Trustev gets funding boost at Web Summit

Irish fraud prevention firm will use funds to finance expansion in US

The opening day of the Web Summit in the RDS Dublin. Photographer: Dara Mac Dónaill / THE IRISH TIMES

The opening day of the Web Summit in the RDS Dublin. Photographer: Dara Mac Dónaill / THE IRISH TIMES

 

Irish fraud prevention firm Trustev kicked off the Web Summit by announcing its had raised $3 million (€2.2m) in funding to finance its expansion in the US.

The company, which provides real-time identity verification to help reduce ecommerce fraud, announced the investment on the main stage.

Trustev said it will expand its Irish operations to support the venture, growing to 20 people before Christmas. It currently employs 15 people, with its main engineering operation located here. It also plans to open a sales office in the US.

The funding is Europe’s largest seed round.

Cofounder Pat Phelan said it was a big move for the firm. “It will drive out growth quickly,” he said.

The company, which was co-founded by Mr Phelan and Chris Kennedy in 2012, is headquartered in Cork. It uses social fingerprinting technology, analysing data from sources such as Facebook, Twitter and LinkedIn that assigns a “trust score” and determines if the transaction should go ahead. Online fraud costs retailers an estimated $20 billion every year, with a report by CyberSource claiming that $3.4 billion was lost by retailers to fraud in 2011 in North America alone.

Earlier this year, Trustev was named as the top technology startup in Europe, overall winner at the Global technology Leaders Summit in San Francisco, and also one of the 30 global finalists at Techcrunch Disrupt NY 2013.

Twitter: summit speakers

The deal is the first announced on the stage at the Web Summit, which takes place today and tomorrow in the RDS, Dublin. The event opened this morning with words from cofounder Paddy Cosgrave, who began the event with Daire Hickey and David Kelly in 2010.

“In three short years, 36 months, we’ve come incredibly far, incredibly fast,” Mr Cosgrave told more than 2,000 people, who packed into the main stage hall to hear the opening speeches. “The summit is flat; there are no hierarchies here.”

More than 10,000 people are expected to walk through the doors of the RDS to take part in the summit, with billionaire CEOs rubbing shoulders with small Irish startups over the course of the event.

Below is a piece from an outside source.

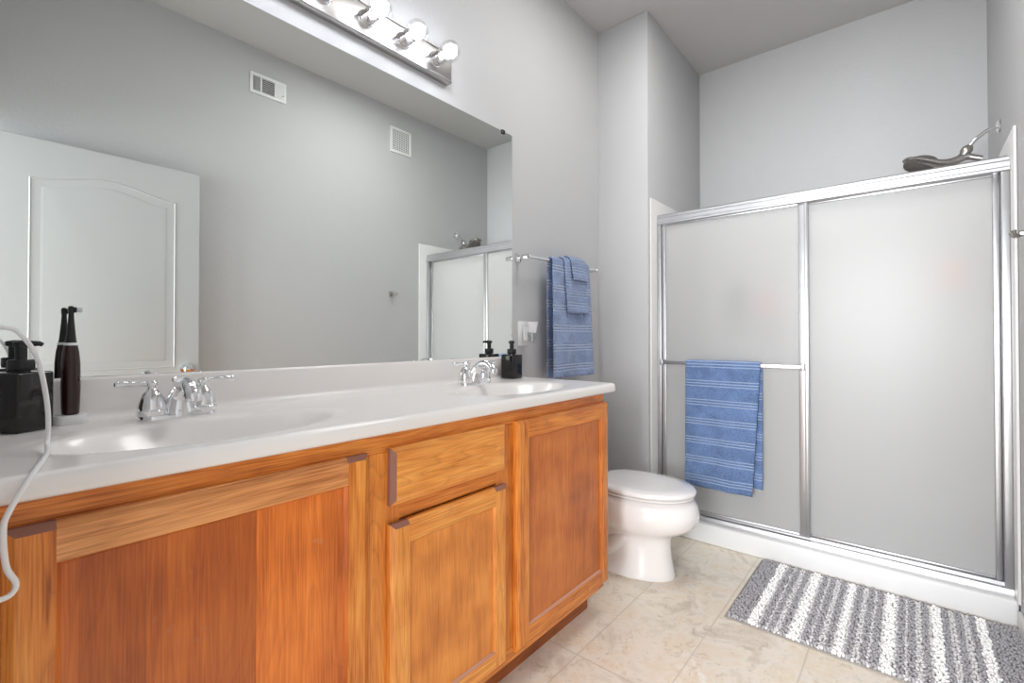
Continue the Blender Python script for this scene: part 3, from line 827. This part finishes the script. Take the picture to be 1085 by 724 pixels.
towel_sheet(t3, hang((0, BARY, BARZ), (0, -1, 0), .0285, 1.40, 1.222, .010), (1, 0, 0), 2.010, 2.205, .009, 24, .005, 2.2, None, lambda f, l: Vector(((l-.1)*.05, 0, 0)))
o = obj('hand_towel', t3, M_WASH, org=(2.1, BARY, 1.22), angle=80)
finish(o, 'small blue hand towel folded over the larger towel on wall bar', 'towel', 'blue towels')
t4 = MB(); apex = .06
towel_sheet(t4, hang((0, BARY, BARZ), (0, -1, 0), .039, 1.43, 1.392, .010), (1, 0, 0), 2.055, 2.200, .008, 16, .002, 3.1, None, lambda f, l: Vector(((l-.06)*.05, 0, 0)))
o = obj('washcloth', t4, M_WASH, org=(2.1, BARY, 1.39), angle=80)
finish(o, 'short blue washcloth lying outermost over the small hand towel', 'towel', 'blue towels')

# ------------------------------------------------------------------ outlet with plug-in freshener
ox = 1.792; oz = 1.115
ou = thing('wall_outlet', (ox, YM, oz), 'white wall outlet beside the right edge of the mirror', 'outlet')
om = MB(); om.box(ox-.036, ox+.036, YM-.006, YM-.0003, oz-.06, oz+.06, .003); obj('cover_plate', om, M_WPLAS, ou)
for dz in (-.022, .022):
    rc = MB(); rc.box(ox-.016, ox+.016, YM-.008, YM-.005, oz+dz-.014, oz+dz+.014, .004); obj('receptacle', rc, M_WPLAS, ou)
pf_ = thing('plug_in_freshener', (ox+.004, YM-.01, oz-.02), 'white plug-in air freshener with clear refill on the wall outlet', 'air freshener')
fx, fy = ox+.006, YM-.058
b = MB(); b.box(fx-.017, fx+.017, YM-.036, YM-.0085, oz-.038, oz+.034, .010, 3); obj('plug_body', b, M_WPLAS, pf_)
b = MB(); b.lathe([(.012, -.002), (.020, .0), (.022, .012), (.028, .048), (.0285, .052), (.024, .052), (.020, .030), (.001, .028)], (fx, fy, oz+.004)); obj('warmer_cup', b, M_WPLAS, pf_)
b = MB(); b.lathe([(.010, -.001), (.020, -.006), (.0195, -.018), (.013, -.040), (.009, -.050), (.001, -.051)], (fx, fy, oz+.004)); rf = obj('refill_bottle', b, M_OIL, pf_, label='clear glass refill')
b = MB(); b.lathe([(.004, .0), (.004, -.044)], (fx, fy, oz+.004), seg=10); obj('wick', b, M_WPLAS, rf)

# ------------------------------------------------------------------ vents and hook on the right wall (seen in the mirror)
def grille(name, label, x0, x1, z0, z1):
    t = thing(name, ((x0+x1)/2, YO, (z0+z1)/2), label, 'vent')
    f = MB(); bw = .020
    f.box(x0, x1, YO+.0003, YO+.010, z0, z0+bw, .003); f.box(x0, x1, YO+.0003, YO+.010, z1-bw, z1, .003)
    f.box(x0, x0+bw, YO+.0003, YO+.0098, z0+bw-.002, z1-bw+.002, .003); f.box(x1-bw, x1, YO+.0003, YO+.0098, z0+bw-.002, z1-bw+.002, .003)
    obj('frame', f, M_WHITE, t)
    bk = MB(); bk.box(x0+.01, x1-.01, YO+.0002, YO+.0015, z0+.01, z1-.01); obj('dark_backing', bk, M_DARK, t)
    return t
g1 = grille('wall_register', 'wide white wall register with dark slats reflected high in mirror', 1.205, 1.433, 2.655, 2.788)
x0, x1, z0, z1 = 1.225, 1.413, 2.675, 2.768
for xa, xb2 in ((x0+.045, x0+.053), (x0+.133, x0+.141)):
    q = MB(); q.box(xa, xb2, YO+.001, YO+.009, z0, z1); obj('divider', q, M_WHITE, g1)
for k in range(7):
    q = MB(); x = x0+.004+k*.0063; q.box(x, x+.0014, YO+.002, YO+.008, z0, z1); obj('slat', q, M_WHITE, g1)
for k in range(8):
    q = MB(); z = z0+.004+k*.0118; q.box(x0+.053, x0+.133, YO+.002, YO+.008, z, z+.0024); obj('slat', q, M_WHITE, g1)
for k in range(7):
    q = MB(); x = x0+.142+k*.0068; q.box(x, x+.0056, YO+.002, YO+.008, z0, z1); obj('slat', q, M_WHITE, g1)
lv = MB(); lv.box(x1-.006, x1+.004, YO+.009, YO+.022, z0+.02, z0+.028, .001); obj('damper_lever', lv, M_WHITE, g1)
g2 = grille('exhaust_vent', 'square white exhaust vent with fine grid reflected above the shower', 2.262, 2.470, 2.594, 2.800)
q = MB()
for k in range(13):
    z = 2.614+k*.0138; q.box(2.28, 2.452, YO+.003, YO+.007, z, z+.0062)
for k in range(9):
    x = 2.282+k*.0203; q.box(x, x+.006, YO+.0035, YO+.0075, 2.613, 2.781)
obj('grid', q, M_WHITE, g2)
hk = thing('robe_hook', (2.275, YO, 1.44), 'small chrome robe hook on the right wall beside the shower', 'hook')
q = MB(); q.box(2.255, 2.295, YO+.0004, YO+.010, 1.422, 1.462, .004); q.box(2.265, 2.285, YO+.008, YO+.034, 1.432, 1.450, .004); obj('hook_plate', q, M_NICKEL, hk)
for s_ in (-1, 1):
    q = MB(); q.tube(smoothpts([(2.275, YO+.028, 1.436), (2.275+s_*.010, YO+.038, 1.433), (2.275+s_*.020, YO+.045, 1.438), (2.275+s_*.025, YO+.047, 1.449)], 5), lerplist([.006, .0055, .0055, .007], 5), 10)
    obj('prong', q, M_NICKEL, hk)

# ------------------------------------------------------------------ toilet
TX = 2.12
T = thing('toilet', (TX, 1.1, 0), 'white two-piece toilet with closed lid between vanity and shower', 'toilet')
def egg(yf, yb, hw, z, n=40, pw=2.0):
    """outline: rounded front at yf, squarer back at yb"""
    out = []; ym = yf+(yb-yf)*.52
    for i in range(n):
        u = 2*PI*i/n; cx_, sy_ = math.cos(u), math.sin(u)
        e = 2/pw if sy_ < 0 else 2/2.8
        X = hw*math.copysign(abs(cx_)**(1 if sy_ < 0 else .8), cx_)
        Y = ym+((ym-yf) if sy_ < 0 else (yb-ym))*math.copysign(abs(sy_)**(1 if sy_ < 0 else .75), sy_)
        out.append((TX+X, Y, z))
    return out
bw_ = MB()
secs = [(.826, 1.30, .128, 0), (.824, 1.30, .130, .008), (.830, 1.30, .124, .03), (.842, 1.28, .113, .09), (.846, 1.26, .110, .14), (.842, 1.25, .112, .175), (.822, 1.25, .126, .198), (.778, 1.255, .155, .220), (.738, 1.26, .176, .250), (.720, 1.26, .186, .285), (.718, 1.26, .188, .310), (.727, 1.26, .185, .342), (.742, 1.26, .178, .364), (.770, 1.24, .160, .371)]
bw_.rings([egg(*q) for q in secs])
bw_.box(TX-.10, TX+.10, 1.16, 1.42, .20, .370, .03, 4)
obj('bowl', bw_, M_PORC, T, angle=70)
tw = MB()
for s in (-1, 1):
    tw.tube(smoothpts([(TX+s*.075, 1.00, .20), (TX+s*.095, 1.06, .14), (TX+s*.098, 1.13, .10), (TX+s*.095, 1.20, .14), (TX+s*.08, 1.25, .22)], 5), lerplist([.03, .04, .042, .04, .03], 5), 14)
obj('trapway', tw, M_PORC, T)
se = MB(); se.rings([egg(*q) for q in ((.748, 1.20, .172, .3755), (.740, 1.205, .180, .378), (.739, 1.205, .181, .384), (.746, 1.20, .175, .3875))]); obj('seat_ring', se, M_PORC, T, angle=60)
sl = MB(); sl.rings([egg(*q) for q in ((.744, 1.20, .174, .3905), (.733, 1.205, .184, .394), (.732, 1.205, .185, .404), (.741, 1.20, .177, .4115), (.80, 1.17, .135, .4165), (.90, 1.09, .06, .4175))]); obj('seat_lid', sl, M_PORC, T, angle=60)
for s in (-1, 1):
    hg = MB(); hg.lathe([(.012, -.018), (.013, -.016), (.013, .016), (.012, .018)], (TX+s*.07, 1.216, .390), 'x', 14)
    hg.box(TX+s*.07-.012, TX+s*.07+.012, 1.206, 1.234, .368, .390, .004); obj('hinge', hg, M_WPLAS, T)
tk_ = MB(); tk_.rings([[(TX+hx*q[0], 1.350+.086*q[1]*kk, z) for q in [(-1, -.8), (-.9, -1), (.9, -1), (1, -.8), (1, .9), (.95, 1), (-.95, 1), (-1, .9)]] for hx, kk, z in ((.155, .9, .368), (.165, 1, .40), (.172, 1, .66))])
obj('tank', tk_, M_PORC, T, angle=50)
tl_ = MB(); tl_.box(TX-.178, TX+.178, 1.257, 1.442, .66, .692, .012, 4); obj('tank_lid', tl_, M_PORC, T)
fl_ = MB(); fl_.lathe([(.012, 0), (.012, -.012)], (TX-.12, 1.266, .615), 'y', 14); fl_.tube([(TX-.12, 1.252, .615), (TX-.09, 1.250, .612), (TX-.06, 1.250, .608)], [.006, .006, .008], 10); obj('flush_lever', fl_, M_CHROME, T)
for s in (-1, 1):
    cp = MB(); cp.lathe([(.014, .0), (.014, .012), (.008, .02), (.001, .022)], (TX+s*.118, 1.10, .006), seg=14); obj('bolt_cap', cp, M_PORC, T)

# ------------------------------------------------------------------ rug
M_RD = simple('rug_dark_grey', srgb(168, 166, 169), .95, spec=.05)
M_RM = simple('rug_mid_grey', srgb(216, 214, 214), .95, spec=.05)
M_RW = simple('rug_white', srgb(250, 249, 248), .95, spec=.05)
M_RB = simple('rug_backing', srgb(150, 146, 142), .9, spec=.1)
RX0, RX1, RY0, RY1 = 1.957, 2.566, YO+.006, .566
RG = thing('bath_rug', ((RX0+RX1)/2, (RY0+RY1)/2, 0), 'grey and white striped chenille bath rug in front of shower', 'rug')
rb = MB(); rb.box(RX0, RX1, RY0, RY1, .0005, .006, .002); obj('backing', rb, M_RB, RG)
pile = bmesh.new()
sp_ = .0098
whites = [.470, .335, .200, .068, -.066, -.200]
def stripe(y):
    for wc in whites:
        if abs(y-wc) < .0135: return 2
    if y > .47 or y < -.205: return 0
    for i in range(len(whites)-1):
        if whites[i+1] < y < whites[i]:
            t = (whites[i]-y)/(whites[i]-whites[i+1])
            return 0 if any(abs(t-c) < .072 for c in (.24, .50, .76)) else 1
    return 0
ny, nx_ = int((RY1-RY0-.008)/sp_), int((RX1-RX0-.008)/sp_)
for j in range(ny):
    for i in range(nx_):
        y = RY0+.008+j*sp_+random.uniform(-.002, .002); x = RX0+.008+(i+.5*(j % 2))*sp_+random.uniform(-.002, .002)
        k = stripe(RY0+.008+j*sp_)
        hgt = (.014 if k != 1 else .011)+random.uniform(-.002, .003)
        lean = Vector((random.uniform(-.006, .006), random.uniform(-.006, .006), 0))
        r0 = .0052
        rings = []
        for rr, hz, ls in ((r0*.8, .004, 0), (r0, .004+hgt*.5, .4), (r0*.85, .004+hgt*.85, .8), (r0*.3, .004+hgt, 1)):
            rings.append([pile.verts.new((x+lean.x*ls+rr*math.cos(q), y+lean.y*ls+rr*math.sin(q), hz)) for q in [2*PI*s_/6 for s_ in range(6)]])
        fs = []
        for q in range(3):
            for s_ in range(6):
                fs.append(pile.faces.new((rings[q][s_], rings[q][(s_+1) % 6], rings[q+1][(s_+1) % 6], rings[q+1][s_])))
        fs.append(pile.faces.new(rings[3]))
        for f in fs: f.material_index = k
obj('pile', pile, [M_RD, M_RM, M_RW], RG, angle=80, kind='stuff')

First to the stage today was Saul Klein of Index Ventures, who urged both entrepreneurs and backers alike to take risks to reap rewards. Describing entrepreneurship as “the new rock and roll” and “hard work”, he gave some startling statistics. In the US, 55 per cent of venture capital investments are written off. In Europe, that figure is 62 per cent.

However, the capital that survives in the US has backed businesses that now account for 21 per cent of US gross domestic product, serving one billion customer, creating 440,00 jobs and generating more than $1.4 trillion in new market value.

“The notion that innovation creates economic value is a given at this point,” Mr Klein said.

“Politicians love innovation. It’s a cheap coat of paint you can put on the economy. Given the evidence, shouldn’t we be willing to take more radical risk?

And that 62 per cent was not a bad figure, he said. In contrast, the acceptable loss ration for large banks is a lot lower, at 2 per cent.

“If you’re not pushing for 62 per cent risk, you’re not trying hard enough,” he said.

He urged people to “shoot for the moon”, noting that unemployment in Europe meant there was a generation with nothing to lose.

“Aim too high. The prize is huge,” he said.